## START DATA LINES

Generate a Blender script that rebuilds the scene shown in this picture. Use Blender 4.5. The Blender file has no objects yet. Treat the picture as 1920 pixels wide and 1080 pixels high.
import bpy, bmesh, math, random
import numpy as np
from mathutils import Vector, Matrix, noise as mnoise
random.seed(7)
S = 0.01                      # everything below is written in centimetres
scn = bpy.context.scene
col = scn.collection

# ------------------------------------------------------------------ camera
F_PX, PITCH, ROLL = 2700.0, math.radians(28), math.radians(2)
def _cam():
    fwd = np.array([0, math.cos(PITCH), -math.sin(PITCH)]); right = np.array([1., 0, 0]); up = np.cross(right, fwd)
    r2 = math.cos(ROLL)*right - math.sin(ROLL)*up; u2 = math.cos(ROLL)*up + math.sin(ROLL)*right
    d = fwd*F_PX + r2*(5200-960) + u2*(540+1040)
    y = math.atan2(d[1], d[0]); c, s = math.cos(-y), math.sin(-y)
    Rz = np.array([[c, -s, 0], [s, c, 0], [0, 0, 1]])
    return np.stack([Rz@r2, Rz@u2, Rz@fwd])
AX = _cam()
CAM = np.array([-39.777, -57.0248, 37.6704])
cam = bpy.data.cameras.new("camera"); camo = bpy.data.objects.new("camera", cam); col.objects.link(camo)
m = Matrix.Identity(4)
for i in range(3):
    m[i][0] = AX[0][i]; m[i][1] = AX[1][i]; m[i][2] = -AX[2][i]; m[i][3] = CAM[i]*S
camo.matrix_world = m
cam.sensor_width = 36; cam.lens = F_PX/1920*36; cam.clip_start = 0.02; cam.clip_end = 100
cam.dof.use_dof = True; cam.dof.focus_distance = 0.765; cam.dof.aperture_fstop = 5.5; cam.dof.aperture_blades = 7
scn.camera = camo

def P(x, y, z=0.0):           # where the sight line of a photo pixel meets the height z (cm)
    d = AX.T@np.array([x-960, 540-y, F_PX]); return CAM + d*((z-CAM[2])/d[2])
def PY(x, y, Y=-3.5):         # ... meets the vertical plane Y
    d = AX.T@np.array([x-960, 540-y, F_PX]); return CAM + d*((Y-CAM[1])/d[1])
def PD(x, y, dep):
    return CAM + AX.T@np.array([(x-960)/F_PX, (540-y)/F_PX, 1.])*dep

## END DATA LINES
## START DATA LINES

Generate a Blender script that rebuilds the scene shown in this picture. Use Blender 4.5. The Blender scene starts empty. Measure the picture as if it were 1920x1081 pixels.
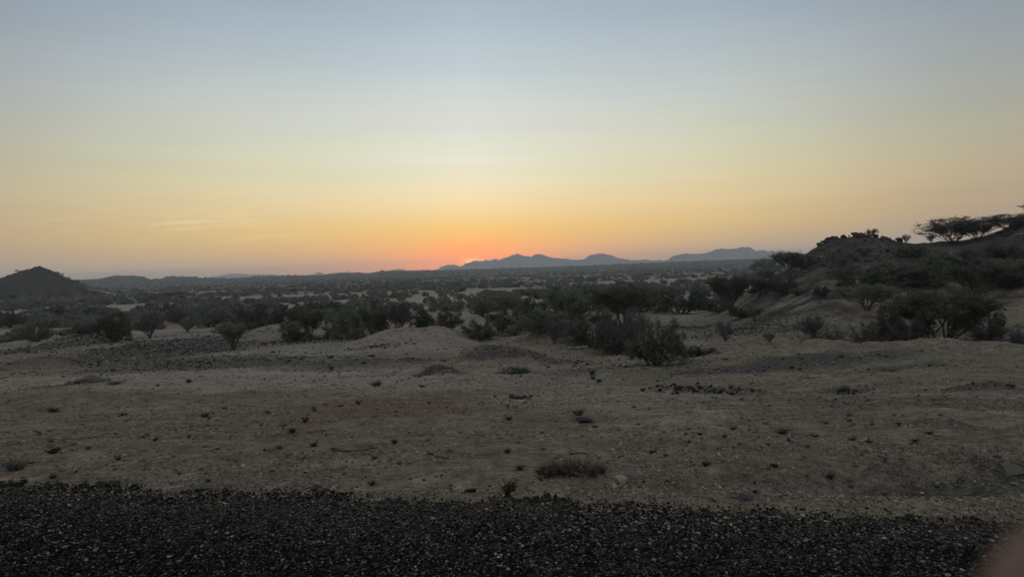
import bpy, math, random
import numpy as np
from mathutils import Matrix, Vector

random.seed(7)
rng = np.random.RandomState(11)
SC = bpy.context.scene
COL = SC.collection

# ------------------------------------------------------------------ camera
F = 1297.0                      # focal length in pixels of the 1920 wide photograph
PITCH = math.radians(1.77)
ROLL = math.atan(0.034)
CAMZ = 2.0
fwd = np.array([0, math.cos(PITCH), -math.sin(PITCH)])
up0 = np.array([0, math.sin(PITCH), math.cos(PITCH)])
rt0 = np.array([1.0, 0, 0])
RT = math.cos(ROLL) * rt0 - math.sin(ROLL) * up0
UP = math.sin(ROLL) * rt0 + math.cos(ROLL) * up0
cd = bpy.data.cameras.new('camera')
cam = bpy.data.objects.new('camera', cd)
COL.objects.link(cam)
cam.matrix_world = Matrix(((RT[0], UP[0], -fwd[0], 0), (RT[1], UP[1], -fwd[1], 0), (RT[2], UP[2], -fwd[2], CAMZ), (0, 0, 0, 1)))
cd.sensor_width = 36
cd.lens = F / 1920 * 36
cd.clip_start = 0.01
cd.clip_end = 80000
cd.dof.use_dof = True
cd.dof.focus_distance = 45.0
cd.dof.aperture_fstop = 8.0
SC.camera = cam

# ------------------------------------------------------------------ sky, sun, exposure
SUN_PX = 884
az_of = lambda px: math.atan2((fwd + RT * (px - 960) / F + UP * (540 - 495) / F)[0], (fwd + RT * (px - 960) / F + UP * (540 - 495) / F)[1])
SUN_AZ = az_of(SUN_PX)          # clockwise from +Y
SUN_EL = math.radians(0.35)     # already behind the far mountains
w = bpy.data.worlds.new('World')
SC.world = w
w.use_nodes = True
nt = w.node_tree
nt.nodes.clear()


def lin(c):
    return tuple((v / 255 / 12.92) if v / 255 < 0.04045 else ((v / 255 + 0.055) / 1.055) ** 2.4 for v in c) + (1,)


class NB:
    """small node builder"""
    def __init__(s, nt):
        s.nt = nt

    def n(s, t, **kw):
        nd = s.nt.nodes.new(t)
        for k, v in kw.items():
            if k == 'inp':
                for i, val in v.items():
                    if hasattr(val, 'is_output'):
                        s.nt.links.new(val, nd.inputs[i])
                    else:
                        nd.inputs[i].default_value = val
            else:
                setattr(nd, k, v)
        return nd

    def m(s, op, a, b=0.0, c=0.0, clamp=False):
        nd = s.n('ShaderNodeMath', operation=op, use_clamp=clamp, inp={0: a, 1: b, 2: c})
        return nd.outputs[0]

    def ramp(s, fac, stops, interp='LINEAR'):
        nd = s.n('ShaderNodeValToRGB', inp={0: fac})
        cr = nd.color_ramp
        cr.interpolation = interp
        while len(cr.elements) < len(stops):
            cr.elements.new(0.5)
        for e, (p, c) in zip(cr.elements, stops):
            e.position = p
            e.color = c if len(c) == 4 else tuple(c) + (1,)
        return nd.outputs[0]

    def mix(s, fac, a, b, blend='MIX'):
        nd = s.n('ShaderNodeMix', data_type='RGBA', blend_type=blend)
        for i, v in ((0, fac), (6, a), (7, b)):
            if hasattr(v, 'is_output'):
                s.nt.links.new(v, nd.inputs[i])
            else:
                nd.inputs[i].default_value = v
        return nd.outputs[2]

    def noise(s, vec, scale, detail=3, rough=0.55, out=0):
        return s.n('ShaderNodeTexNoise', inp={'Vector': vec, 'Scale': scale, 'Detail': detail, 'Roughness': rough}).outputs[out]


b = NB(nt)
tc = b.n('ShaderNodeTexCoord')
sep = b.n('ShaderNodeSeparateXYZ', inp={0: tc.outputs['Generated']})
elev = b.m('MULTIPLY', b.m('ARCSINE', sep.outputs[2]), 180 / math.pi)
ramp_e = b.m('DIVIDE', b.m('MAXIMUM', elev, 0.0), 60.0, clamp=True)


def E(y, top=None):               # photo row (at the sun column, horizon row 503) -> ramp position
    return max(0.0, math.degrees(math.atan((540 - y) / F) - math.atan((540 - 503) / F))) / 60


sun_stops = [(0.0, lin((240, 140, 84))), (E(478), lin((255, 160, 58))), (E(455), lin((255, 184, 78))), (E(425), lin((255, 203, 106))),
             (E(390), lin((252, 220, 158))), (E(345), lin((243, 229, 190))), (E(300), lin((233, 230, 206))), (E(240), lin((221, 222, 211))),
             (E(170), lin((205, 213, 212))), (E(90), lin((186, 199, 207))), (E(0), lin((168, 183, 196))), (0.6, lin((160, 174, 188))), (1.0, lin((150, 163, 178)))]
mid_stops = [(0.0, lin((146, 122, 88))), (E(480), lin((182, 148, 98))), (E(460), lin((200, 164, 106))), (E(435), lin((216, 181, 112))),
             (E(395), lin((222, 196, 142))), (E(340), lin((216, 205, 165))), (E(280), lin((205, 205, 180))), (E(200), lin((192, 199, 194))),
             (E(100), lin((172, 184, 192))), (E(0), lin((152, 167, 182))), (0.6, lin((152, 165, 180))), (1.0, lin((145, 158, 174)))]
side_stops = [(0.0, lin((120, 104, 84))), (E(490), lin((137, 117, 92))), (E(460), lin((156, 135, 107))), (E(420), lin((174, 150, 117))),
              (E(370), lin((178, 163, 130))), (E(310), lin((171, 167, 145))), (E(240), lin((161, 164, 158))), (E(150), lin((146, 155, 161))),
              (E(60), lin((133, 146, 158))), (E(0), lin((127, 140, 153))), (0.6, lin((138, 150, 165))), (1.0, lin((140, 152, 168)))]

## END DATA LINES
## START DATA LINES

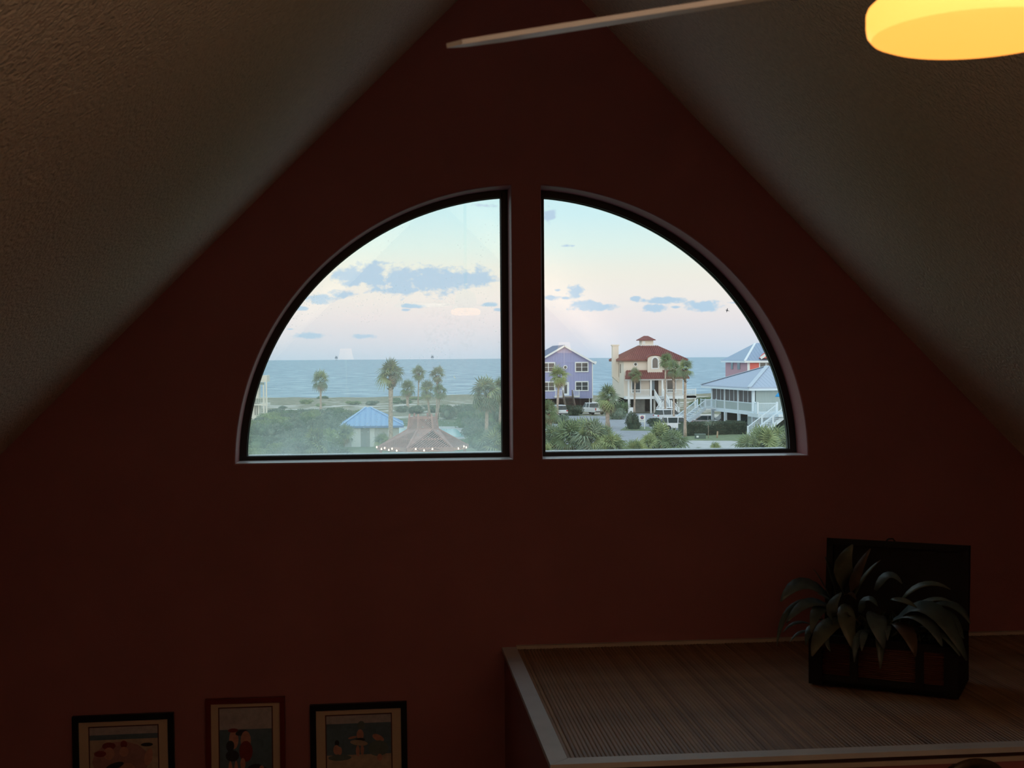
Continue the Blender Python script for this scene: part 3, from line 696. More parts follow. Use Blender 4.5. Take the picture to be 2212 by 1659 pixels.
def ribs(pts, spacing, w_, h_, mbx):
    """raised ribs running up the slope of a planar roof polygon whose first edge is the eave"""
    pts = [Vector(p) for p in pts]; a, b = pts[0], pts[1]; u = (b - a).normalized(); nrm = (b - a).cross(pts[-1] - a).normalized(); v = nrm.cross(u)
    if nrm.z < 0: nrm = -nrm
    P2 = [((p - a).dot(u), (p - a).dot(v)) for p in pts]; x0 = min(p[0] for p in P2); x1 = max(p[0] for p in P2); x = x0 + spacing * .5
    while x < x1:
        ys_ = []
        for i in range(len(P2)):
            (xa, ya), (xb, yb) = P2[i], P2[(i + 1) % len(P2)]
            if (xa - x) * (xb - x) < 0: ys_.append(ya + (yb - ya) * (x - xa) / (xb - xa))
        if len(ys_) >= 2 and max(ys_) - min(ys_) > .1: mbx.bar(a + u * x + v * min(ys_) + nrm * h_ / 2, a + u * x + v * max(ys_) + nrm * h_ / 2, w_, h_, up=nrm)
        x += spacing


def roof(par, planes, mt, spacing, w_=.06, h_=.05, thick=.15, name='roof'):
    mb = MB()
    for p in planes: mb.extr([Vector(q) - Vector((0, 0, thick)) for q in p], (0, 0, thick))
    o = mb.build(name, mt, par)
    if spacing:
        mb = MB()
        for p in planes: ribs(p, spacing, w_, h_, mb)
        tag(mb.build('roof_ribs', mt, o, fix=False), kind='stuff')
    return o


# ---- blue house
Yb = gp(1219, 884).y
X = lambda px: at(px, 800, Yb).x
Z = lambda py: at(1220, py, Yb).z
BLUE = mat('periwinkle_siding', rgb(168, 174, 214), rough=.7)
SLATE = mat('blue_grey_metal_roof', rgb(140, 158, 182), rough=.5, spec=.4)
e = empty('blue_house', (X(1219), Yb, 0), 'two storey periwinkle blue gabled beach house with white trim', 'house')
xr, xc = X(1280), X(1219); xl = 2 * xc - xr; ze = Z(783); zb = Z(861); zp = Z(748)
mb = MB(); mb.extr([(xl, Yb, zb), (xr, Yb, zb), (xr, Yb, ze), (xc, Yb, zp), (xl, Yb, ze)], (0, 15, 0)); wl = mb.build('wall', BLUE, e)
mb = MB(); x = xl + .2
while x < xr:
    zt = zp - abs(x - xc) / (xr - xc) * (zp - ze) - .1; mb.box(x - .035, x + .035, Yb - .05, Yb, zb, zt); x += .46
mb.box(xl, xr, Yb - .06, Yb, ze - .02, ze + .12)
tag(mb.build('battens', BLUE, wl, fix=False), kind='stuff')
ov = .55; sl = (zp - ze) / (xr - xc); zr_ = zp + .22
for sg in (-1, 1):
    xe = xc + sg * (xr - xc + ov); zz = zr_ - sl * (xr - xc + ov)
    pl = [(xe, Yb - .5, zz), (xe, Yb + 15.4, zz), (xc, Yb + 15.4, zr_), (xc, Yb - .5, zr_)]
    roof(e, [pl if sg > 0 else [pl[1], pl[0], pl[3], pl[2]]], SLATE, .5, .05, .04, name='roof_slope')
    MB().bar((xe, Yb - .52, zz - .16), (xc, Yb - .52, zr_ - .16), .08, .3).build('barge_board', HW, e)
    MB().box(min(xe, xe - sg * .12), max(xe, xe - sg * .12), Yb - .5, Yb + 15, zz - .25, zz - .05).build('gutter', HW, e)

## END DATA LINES

▶ PROBLEM: Extract the span of lines that starts with the line containing "1080 pixels high." and ends with the line containing "col = scn.collection". Keep it exact and add nothing.

▶ RESULT FOR THIS EXERCISE:
Generate a Blender script that rebuilds the scene shown in this picture. Use Blender 4.5. The Blender file has no objects yet. Treat the picture as 1920 pixels wide and 1080 pixels high.
import bpy, bmesh, math, random
import numpy as np
from mathutils import Vector, Matrix, noise as mnoise
random.seed(7)
S = 0.01                      # everything below is written in centimetres
scn = bpy.context.scene
col = scn.collection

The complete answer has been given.